Objective: Extract everything from the first line through the line with "rnd = random.Random(7)", both ends included, except for any pictures.

Items:

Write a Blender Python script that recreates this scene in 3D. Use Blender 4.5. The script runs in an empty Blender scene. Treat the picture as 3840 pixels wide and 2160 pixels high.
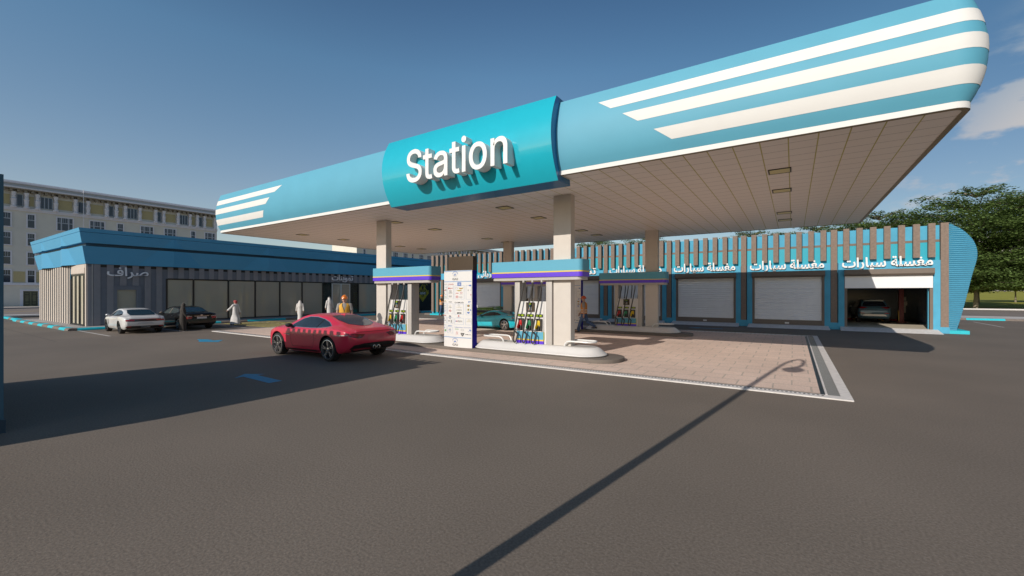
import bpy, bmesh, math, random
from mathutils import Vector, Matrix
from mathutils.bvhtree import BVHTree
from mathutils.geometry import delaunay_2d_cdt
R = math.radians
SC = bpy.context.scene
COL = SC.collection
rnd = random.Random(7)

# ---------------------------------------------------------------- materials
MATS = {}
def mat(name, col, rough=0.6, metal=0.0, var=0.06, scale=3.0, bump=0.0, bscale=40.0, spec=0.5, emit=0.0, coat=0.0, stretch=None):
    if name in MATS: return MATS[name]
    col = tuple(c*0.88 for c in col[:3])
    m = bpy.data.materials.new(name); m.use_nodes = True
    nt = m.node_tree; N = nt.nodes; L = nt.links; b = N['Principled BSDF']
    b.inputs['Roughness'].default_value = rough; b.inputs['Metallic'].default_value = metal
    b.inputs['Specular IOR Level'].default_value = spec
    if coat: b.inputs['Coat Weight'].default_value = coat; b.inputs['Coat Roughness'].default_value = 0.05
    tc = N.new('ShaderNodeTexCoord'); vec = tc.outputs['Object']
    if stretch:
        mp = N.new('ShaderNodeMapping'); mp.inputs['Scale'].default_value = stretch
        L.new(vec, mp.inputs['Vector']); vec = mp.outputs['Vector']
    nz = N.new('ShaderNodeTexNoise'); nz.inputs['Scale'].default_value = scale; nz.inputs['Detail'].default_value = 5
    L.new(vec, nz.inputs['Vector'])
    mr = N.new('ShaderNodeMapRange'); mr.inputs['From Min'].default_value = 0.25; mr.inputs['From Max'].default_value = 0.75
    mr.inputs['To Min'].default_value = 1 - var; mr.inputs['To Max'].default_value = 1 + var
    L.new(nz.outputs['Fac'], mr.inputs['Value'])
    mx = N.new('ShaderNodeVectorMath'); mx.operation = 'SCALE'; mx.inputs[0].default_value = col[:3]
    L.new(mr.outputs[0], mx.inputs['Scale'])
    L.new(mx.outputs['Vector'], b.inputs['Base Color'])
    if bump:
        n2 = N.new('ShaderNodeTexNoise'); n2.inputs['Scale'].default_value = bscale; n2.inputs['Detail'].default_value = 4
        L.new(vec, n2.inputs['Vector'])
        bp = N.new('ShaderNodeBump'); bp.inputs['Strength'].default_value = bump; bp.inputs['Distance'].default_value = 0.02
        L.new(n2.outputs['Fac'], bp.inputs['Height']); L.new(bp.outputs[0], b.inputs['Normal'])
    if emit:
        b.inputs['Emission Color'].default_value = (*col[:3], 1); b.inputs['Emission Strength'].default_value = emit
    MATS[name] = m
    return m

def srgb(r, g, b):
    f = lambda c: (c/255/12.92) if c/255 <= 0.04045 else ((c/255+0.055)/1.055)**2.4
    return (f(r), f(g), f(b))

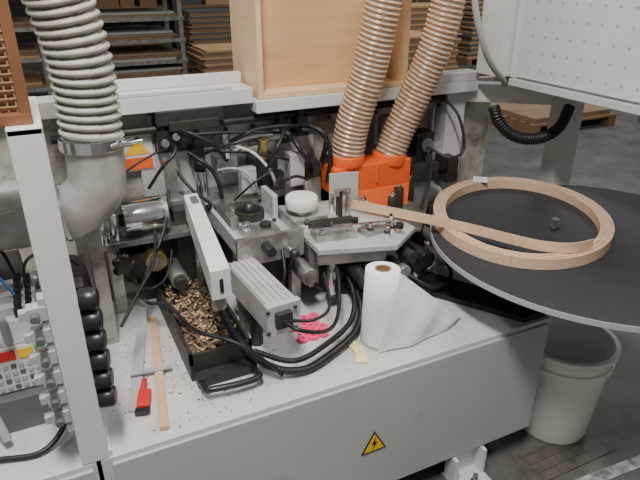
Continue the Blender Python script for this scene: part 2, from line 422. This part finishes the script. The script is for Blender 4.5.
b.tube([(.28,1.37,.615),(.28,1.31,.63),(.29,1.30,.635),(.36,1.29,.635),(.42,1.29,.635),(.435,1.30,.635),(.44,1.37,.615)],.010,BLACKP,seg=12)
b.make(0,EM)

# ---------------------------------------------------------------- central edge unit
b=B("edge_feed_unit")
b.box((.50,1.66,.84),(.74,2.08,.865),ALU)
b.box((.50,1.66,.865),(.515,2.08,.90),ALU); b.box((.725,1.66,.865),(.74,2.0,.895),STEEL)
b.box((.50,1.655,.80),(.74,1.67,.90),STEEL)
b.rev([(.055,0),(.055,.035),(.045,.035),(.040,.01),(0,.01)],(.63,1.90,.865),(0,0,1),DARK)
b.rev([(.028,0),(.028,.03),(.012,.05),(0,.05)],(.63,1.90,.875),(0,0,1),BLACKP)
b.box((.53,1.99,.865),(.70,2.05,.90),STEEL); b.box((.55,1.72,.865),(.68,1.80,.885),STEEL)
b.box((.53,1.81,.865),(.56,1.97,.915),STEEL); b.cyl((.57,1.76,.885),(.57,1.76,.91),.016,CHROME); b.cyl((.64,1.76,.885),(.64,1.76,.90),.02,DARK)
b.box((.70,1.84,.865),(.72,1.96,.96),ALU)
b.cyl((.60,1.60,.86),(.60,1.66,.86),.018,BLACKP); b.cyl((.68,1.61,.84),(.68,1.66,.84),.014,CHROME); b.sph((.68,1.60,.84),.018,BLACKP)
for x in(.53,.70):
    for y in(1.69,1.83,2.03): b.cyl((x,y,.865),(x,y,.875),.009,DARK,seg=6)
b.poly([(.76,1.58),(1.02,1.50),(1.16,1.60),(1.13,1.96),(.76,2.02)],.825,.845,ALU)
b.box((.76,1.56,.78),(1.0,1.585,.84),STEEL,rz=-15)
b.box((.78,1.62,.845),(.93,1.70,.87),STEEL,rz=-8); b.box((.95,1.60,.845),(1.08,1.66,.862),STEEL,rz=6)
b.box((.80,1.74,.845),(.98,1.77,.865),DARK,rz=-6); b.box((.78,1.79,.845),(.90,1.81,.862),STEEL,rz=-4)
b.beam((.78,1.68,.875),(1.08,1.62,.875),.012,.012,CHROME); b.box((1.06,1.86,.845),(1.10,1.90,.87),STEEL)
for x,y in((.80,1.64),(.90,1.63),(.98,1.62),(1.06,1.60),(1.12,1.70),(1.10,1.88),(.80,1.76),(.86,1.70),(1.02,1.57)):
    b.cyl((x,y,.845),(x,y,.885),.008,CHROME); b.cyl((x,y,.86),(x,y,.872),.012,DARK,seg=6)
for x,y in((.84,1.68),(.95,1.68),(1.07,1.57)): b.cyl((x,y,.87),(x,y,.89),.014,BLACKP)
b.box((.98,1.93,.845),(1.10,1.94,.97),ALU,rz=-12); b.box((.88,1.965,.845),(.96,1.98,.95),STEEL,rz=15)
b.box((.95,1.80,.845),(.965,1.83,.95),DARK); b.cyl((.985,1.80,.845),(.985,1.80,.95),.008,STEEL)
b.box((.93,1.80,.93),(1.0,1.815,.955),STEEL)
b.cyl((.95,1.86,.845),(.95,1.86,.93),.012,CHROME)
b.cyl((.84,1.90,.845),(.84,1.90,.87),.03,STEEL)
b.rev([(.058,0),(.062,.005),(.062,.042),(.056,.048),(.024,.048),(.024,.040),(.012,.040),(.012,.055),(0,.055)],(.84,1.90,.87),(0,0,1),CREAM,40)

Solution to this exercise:
Write a Blender Python script that recreates this scene in 3D. Use Blender 4.5. The script runs in an empty Blender scene. Treat the picture as 3840 pixels wide and 2160 pixels high.
import bpy, bmesh, math, random
from mathutils import Vector, Matrix
from mathutils.bvhtree import BVHTree
from mathutils.geometry import delaunay_2d_cdt
R = math.radians
SC = bpy.context.scene
COL = SC.collection
rnd = random.Random(7)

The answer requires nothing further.